Legal Research in Cambodia: An Impenetrable Opacity
Research in Cambodia is a frustrating experience. Information and data are difficult to identify let alone obtain, and more often than not the information does not exist.
If social, economic, and environmental information is hard to find, then locating legal information is (nearly) impossible. Digital copies of legal texts are rare, and English translations are rarer still. Though laws establish the general framework and overarching rights and are usually available, much of the detailed framework, muscle for authorization and implementation, and even data are promulgated by sub-decrees. These sub-decrees are released in hard copies of The Royal Gazette and only in Khmer. As a monolingual intern from a country where legal information is easy (if at times expensive) to access, legal research in Cambodia is a labyrinth for which there is no end.
Legal information in the U.S. is endless, and, as law students, we are fortunate enough to have access to extensive databases cataloguing, explaining, and commenting on that legal information. Granted sifting through it all to find the relevant information can test one’s patience, but the information exists and is discoverable. That is not the case in Cambodia.
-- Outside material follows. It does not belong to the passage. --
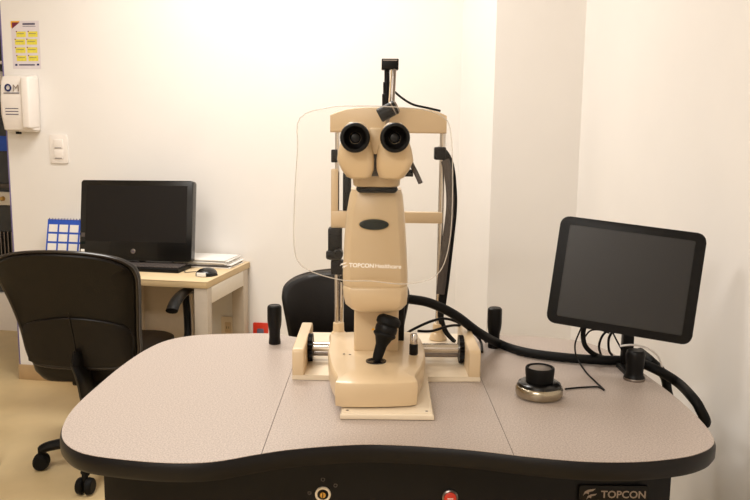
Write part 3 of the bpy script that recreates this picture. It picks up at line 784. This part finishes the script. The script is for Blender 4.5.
# headrest frame
YH = 2.20
def hy(x, y, o=0): return ay(x, y, YH + o)
pl_t, pl_b = hy(335.5, 130), hy(336.5, 338); pr_t, pr_b = hy(443, 130), hy(438, 338)
XL = pl_b.x; XR = (pr_t.x + pr_b.x) / 2
hr = S('headrest_bar', B(), M['cream']) if False else None
n = 14; ringsb = []
zt0, zb0 = hy(388, 108).z, hy(388, 133).z
x0_, x1_ = hy(331, 120).x, hy(445.5, 120).x
pts = []
for k in range(n + 1):
    t = k / n; x = x0_ + (x1_ - x0_) * t; y = YH - .062 + .020 * (2 * t - 1) ** 2
    pts.append((x, y))
rings = []
for k, (x, y) in enumerate(pts):
    drop = .020 * abs(2 * k / n - 1) ** 4
    sec = rrect(.028, (zt0 - drop) - zb0, .006, 3)
    rings.append([(x, y + .014 + p[0], (zt0 - drop + zb0) / 2 + p[1]) for p in sec])
hb = S('forehead_bar', loft(B(), rings), M['cream'])
# padded lower lip of the bar
S('post', cyl(B(), (XL, YH, bz + .012), (XL, YH, zt0 - .02), .0062), M['chrome'])
S('post', cyl(B(), (XR, YH, bz + .012), (XR, YH, zt0 - .02), .0085), M['chrome'])
S('post', cyl(B(), (XL + .014, YH + .004, bz + .05), (XL + .014, YH + .004, hy(338, 265).z), .0062), M['chrome'])
for x in (XL + .006, XR):
    b = B(); zz = hy(336, 322).z
    cyl(b, (x, YH, bz + .012), (x, YH, bz + .035), .026, .020, bev=.003); cyl(b, (x, YH, bz + .03), (x, YH, zz), .0165, .0155, bev=.002)
    S('post_socket', b, M['cream'])
# cream chin-rest arm on the left post
A_ = hy(331, 169, -.02); B_ = hy(344, 228, -.02)
b = B(); box(b, (A_.x, YH - .022, B_.z), (A_.x + .020, YH + .014, A_.z), .003); S('chin_arm', b, M['cream'])
b = B(); box(b, (A_.x, YH - .024, B_.z), (B_.x + .03, YH + .012, hy(337, 211, -.02).z), .003); S('chin_bracket', b, M['cream'])
A_ = hy(343, 172); B_ = hy(351, 212)
b = B(); box(b, (A_.x, YH - .01, B_.z), (B_.x, YH + .02, A_.z), .004); S('black_slide', b, M['black'])
A_ = hy(328, 228, -.03); B_ = hy(341, 260, -.03)
b = B(); box(b, (A_.x, YH - .035, B_.z), (B_.x + .002, YH + .008, A_.z), .004); S('height_clamp', b, M['black'])
A_ = hy(334, 255, -.04)
kn = S('height_knob', cyl(cyl(B(), (A_.x - .022, A_.y, A_.z), (A_.x + .022, A_.y, A_.z), .0125, bev=.003), (A_.x + .012, A_.y - .03, A_.z + .005), (A_.x + .012, A_.y + .01, A_.z + .005), .014, bev=.003), M['black'])
A_ = hy(330, 262, -.02); B_ = hy(343, 275, -.02)
b = B(); box(b, (A_.x + .002, YH - .02, B_.z), (B_.x, YH + .012, A_.z + .004), .003); S('lower_clamp', b, M['black'])
b = B(); c_ = hy(343, 279, -.01); cyl(b, c_, c_ + V((0, .03, 0)), .011, bev=.002); S('locking_screw', b, M['black'])
b = B(); c_ = hy(334, 156, -.01); box(b, (c_.x - .008, YH - .016, c_.z - .018), (c_.x + .010, YH + .01, c_.z + .018), .003); S('canthus_marker', b, M['black'])
# right cross arm
A_ = hy(404, 212, -.01); B_ = hy(441, 223.5, -.01)
b = B(); box(b, (XL + .004, YH - .014, B_.z), (B_.x + .004, YH + .014, A_.z), .003); S('cross_arm', b, M['cream'])
# black strap hanging on the right post
sp_ = [(437, 150, 0), (444, 153, 0), (449.5, 165, 0), (452.5, 185, 0), (453, 210, .0), (449, 245, 0), (445, 280, 0), (442, 305, 0), (441, 318, .0), (446, 332, .0), (455, 342, -.02)]
path = catmull([hy(x, y, -.012 + o) for x, y, o in sp_], 6)
wf = [7, 8, 9, 8, 8, 9, 9, 8, 6, 5, 4]
rings = []
for i, p in enumerate(path):
    t = i / (len(path) - 1) * (len(wf) - 1); k = min(int(t), len(wf) - 2); w_ = (wf[k] + (wf[k + 1] - wf[k]) * (t - k)) / 780 * YH * .5
    d = (path[min(i + 1, len(path) - 1)] - path[max(i - 1, 0)]).normalized(); nx_ = d.cross(V((0, 1, 0))).normalized()
    rings.append([p + nx_ * (w_ * math.cos(a)) + V((0, .004 * math.sin(a), 0)) for a in [2 * math.pi * j / 10 for j in range(10)]])
S('head_strap', loft(B(), rings), M['black_soft'], label='black strap hanging beside the right post')
A_ = hy(434.5, 147, -.02); B_ = hy(446, 160, -.02)
b = B(); box(b, (A_.x, YH - .028, B_.z), (B_.x, YH + .01, A_.z), .005, 3); S('strap_clip', b, M['black'])
S('strap_lining', loft(B(), [[V((q.x - .009 + .0, q.y - .004, q.z)) for q in r] for r in rings[10:40]]), M['grey'])

# fixation lamp on top of the bar
def hz(x, y, o=.02): return ay(x, y, YH + o)
b = B(); A_ = hz(381.5, 70); B_ = hz(398.5, 59.5); box(b, (A_.x, YH - .005, A_.z), (B_.x, YH + .035, B_.z), .002); S('fixation_head', b, M['black'])
S('slotted_cap', box(B(), (A_.x + .004, YH - .007, B_.z - .006), (B_.x - .004, YH - .004, B_.z - .003)), M['steel'], lamp.children[-1])
b = B(); cyl(b, hz(386.5, 108), hz(386.5, 94), .0125, bev=.001); cyl(b, hz(386.8, 94), hz(386.8, 82), .0105, bev=.001); cyl(b, hz(387, 82), hz(387, 69), .0075)
S('fixation_post', b, M['black'])
S('fixation_arm', cyl(B(), hz(394.5, 70, -.01), hz(392.5, 106, -.10), .0052, bev=.001), M['steel'])
S('fixation_arm', cyl(B(), hz(391.5, 70, -.008), hz(389.3, 103, -.09), .0024), M['cream'])
A_ = hz(379, 116, -.11); B_ = hz(396.5, 106.5, -.11)
S('fixation_light', cyl(B(), A_, B_, .019, .019, bev=.003), M['black'], label='small black tilting fixation light')
S('light_collar', cyl(B(), A_ + (B_ - A_) * .72, A_ + (B_ - A_) * 1.06, .0197, .017, bev=.003), M['steel'], lamp.children[-1])
S('light_bracket', tube(B(), [hz(393, 112, -.085), hz(388, 119, -.085), hz(387, 127, -.07)], .005, 8, 3), M['steel'])
S('fixation_cable', tube(B(), [hz(395, 92, -.01), hz(402, 98), hz(413, 104.5), hz(428, 108), hz(440.5, 111)], .0032, 8, 5), M['black'])

# ------------------------------------------------------------------ hoses and cables
def cable(name, pts, r, label, cat='cable', m='black_soft', flat=1):
    o = obj(name, tube(B(), pts, r, 12, 8, flat), M[m]); return tag(o, label, cat, 'black cables and hoses on the table' if m != 'white' else None)
T = lambda x, y, r: az(x, y, TZ + r)
hp = [ay(408, 299, 1.99), ay(430, 303, 2.0), ay(455, 315, 2.02), ay(478, 332, 2.06)]
hp += [T(500, 344, .014), T(525, 352, .0135), T(560, 357, .0135), T(600, 360, .0135), T(632, 361, .0135), T(655, 369, .0145), ay(677, 382, 1.93), ay(692, 397, 1.82), ay(700, 409, 1.79), ay(704, 424, 1.81), V((.748, 1.87, .71)), V((.69, 1.98, .60)), V((.64, 2.10, .45)), V((.62, 2.14, .10)), V((.58, 2.2, .013))]
cable('power_hose', hp, .0125, 'thick black hose from the slit lamp across the table and over its right edge', 'hose')
cable('drop_hose', [T(640, 352, .016), T(652, 362, .017), ay(663, 374, 2.03), ay(667, 388, 2.03), ay(667, 420, 2.04), V((.70, 2.08, .5)), V((.68, 2.12, .1)), V((.64, 2.2, .012))], .0125, 'short black hose dropping behind the right edge of the table below the screen', 'hose')
cable('thin_cable', [T(404, 336, .03), ay(412, 330, 2.1), ay(432, 321, 2.1), ay(448, 319, 2.12), ay(466, 327, 2.14), T(480, 340, .004), T(482, 352, .004)], .0038, 'thin black cable looping behind the round black knob of the slit lamp')
cable('thin_cable', [ay(418, 331, 1.98), ay(432, 331, 2.0), ay(449, 326, 2.04), ay(462, 326, 2.1), ay(478, 333, 2.12), T(486, 342, .004)], .0036, 'thin black cable from the chrome knob collar toward the right rail cover')

# ------------------------------------------------------------------ touch screen monitor on the right
TL, TR, BRc, BL = ay(559.5, 216, 1.99), ay(708, 233, 1.89), ay(691, 347, 1.85), ay(547.5, 321, 1.95)
ux = (TR - TL) + (BRc - BL); uy = (TL - BL) + (TR - BRc)
mw = ux.length / 2; mh = uy.length / 2
QM = frame((TL + TR + BL + BRc) / 4, ux, uy)
base = az(634, 379.5, TZ); base.z = TZ
mon = thing('touch_screen_monitor', 'tilted black touch screen monitor on a short post at the right of the table', 'monitor', base)
def mp_(name, bm, m, parent=None): bm.transform(QM); return obj(name, bm, m, parent or mon)
ho = prism(B(), rrect(mw, mh, .022, 6), -.035, 0, .004); mp_('bezel', ho, M['black'])
mp_('back_shell', prism(B(), rrect(mw * .985, mh * .98, .02, 6), -.048, -.034, .006), M['steel'])
mp_('screen', prism(B(), rrect(mw * .845, mh * .83, .003, 2), -.001, .0007), M['screen'])
mp_('screen_border', prism(B(), rrect(mw * .86, mh * .85, .004, 2), -.001, .0004), M['black_gloss'])
pt = ay(627, 330, 1.96); pb = ay(627, 352, 1.96)
b = B(); box(b, (-.014, -.012, 0), (.014, .012, .15), .003); b.transform(Matrix.Translation((ay(627, 350, 1.985).x, 1.985, TZ + .001))); obj('support_arm', b, M['black'], mon)
b = B(); box(b, (-.05, -.05, -.075), (.05, .05, -.047), .006); b.transform(QM); obj('mount_plate', b, M['black'], mon)
b = B(); c0_ = QM @ V((0, 0, -.06)); tube(b, [c0_, c0_ + V((0, .035, -.03)), V((ay(627, 350, 1.985).x, 1.99, TZ + .14))], .016, 12, 6)
b2 = B(); box(b2, (base.x - .014, base.y, TZ + .001), (base.x + .008, 1.99, TZ + .012), .002); obj('foot_bracket', b2, M['black'], mon); obj('bent_arm', b, M['black'], mon)
zt2 = ay(634, 350, base.y).z - TZ
obj('post', lathe(B(), [(.026, .0005), (.026, .006), (.0225, .012), (.021, .02), (.0225, .04), (.0235, zt2 - .012), (.0215, zt2 - .003), (.019, zt2), (0, zt2)], Matrix.Translation(base)), M['black'], mon)
obj('post_ring', lathe(B(), [(.0262, .0005), (.0268, .002), (.0268, .005), (.0262, .0065)], Matrix.Translation(base)), M['steel'], mon)
# monitor cables
mY = 1.99
cable('monitor_cable', [ay(586, 322, mY), ay(583, 334, mY), ay(586, 347, mY), ay(598, 356, 2.02), ay(618, 359.5, 2.06), ay(640, 357, 2.12), ay(655, 362, 2.12)], .0065, 'thick black cable curving from under the screen along the hose')
cable('monitor_cable', [ay(583, 340, 2.0), ay(590, 331, 2.0), ay(600, 330, 2.0), ay(609, 333, 2.01)], .0022, 'fine black cable arching just under the left half of the screen')
cable('monitor_cable', [ay(613, 326, mY), ay(603, 335, mY), ay(599, 346, 2.01), ay(601, 355, 2.06)], .0032, 'left one of the two short black cables dropping from the middle of the screen')
cable('monitor_cable', [ay(615, 328, mY), ay(609, 338, mY), ay(609, 350, 2.02), ay(612, 355, 2.06)], .0034, 'right one of the two short black cables dropping from the middle of the screen')
cable('monitor_cable', [ay(612, 331, mY), ay(617, 341, 1.985), ay(622, 350, 1.985), ay(626, 357, 2.0)], .0022, 'fine black cable slanting down to the post behind the screen')
cable('white_cable', [ay(620, 346, 1.96), ay(634, 345, 1.95), ay(648, 348.5, 1.94), ay(658, 356, 1.95), ay(662, 367, 1.96)], .0026, 'thin white cable looping over the black post under the screen', m='white')

# ------------------------------------------------------------------ control dial
pb = az(541.5, 400.5, TZ); pb.z = TZ; pb.y += .030
dial = thing('control_dial', 'round control dial with black knob and champagne metal ring on the table', 'control dial', pb)
obj('base_ring', lathe(B(), [(.046, .0005), (.052, .003), (.0545, .010), (.0545, .020), (.052, .026), (.049, .028)], Matrix.Translation(pb), 40), M['champagne'], dial)
obj('dark_collar', lathe(B(), [(.048, .020), (.0505, .027), (.0485, .033), (.042, .037), (.034, .038)], Matrix.Translation(pb), 40), M['black_gloss'], dial)
obj('knob', lathe(B(), [(.031, .036), (.0315, .040), (.0335, .062), (.0335, .068), (.0315, .071), (.029, .0705), (.027, .067), (0, .066)], Matrix.Translation(pb), 40), M['black_soft'], dial)
obj('knob_cap', lathe(B(), [(.026, .066), (.025, .0685), (0, .069)], Matrix.Translation(pb), 32), M['steel'], dial)
cable('dial_cord', [T(565, 389, .003), T(580, 387.5, .003), T(598, 387, .003), T(604, 390, .003), T(596, 382, .003), T(586, 372, .003), ay(577, 358, 2.0), ay(575, 345, 1.99), ay(579, 333, 1.98), ay(584, 322, 1.985)], .0022, 'thin black cord from the control dial looping up behind the screen')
Today, I met with one of the leading experts on land issues in Cambodia. I asked him a question about a type of land concession for which the legal framework is particularly vague and confusing. Prior to the meeting, I had spent days trying to decipher the legal rules that governed these concessions, attempting to connect the various laws and sub-texts surrounding them into a logical framework. His answer, which I anticipated and dreaded, was that there was no logical framework. Though a law created the possibility for this type of concession and another law created the legal framework to govern it, the framework is ineffective without a sub-decree. As far as anyone can tell, the draft sub-decree was never passed. Yet these concessions have been granted and exist.
Making the legal research process even more difficult is the fact that I can only use information found in the public domain. As an open data organization, ODC identifies and aggregates information that is already publicly available. Though I have access to legal texts that are not in the public domain, I cannot cite them in my work and everything I write must be referenced. The task of fully and accurately explaining the law surrounding these land issues sometimes feels like an impossible task, and it has made me exceedingly grateful for the advantages and access to information that I have as an American law student.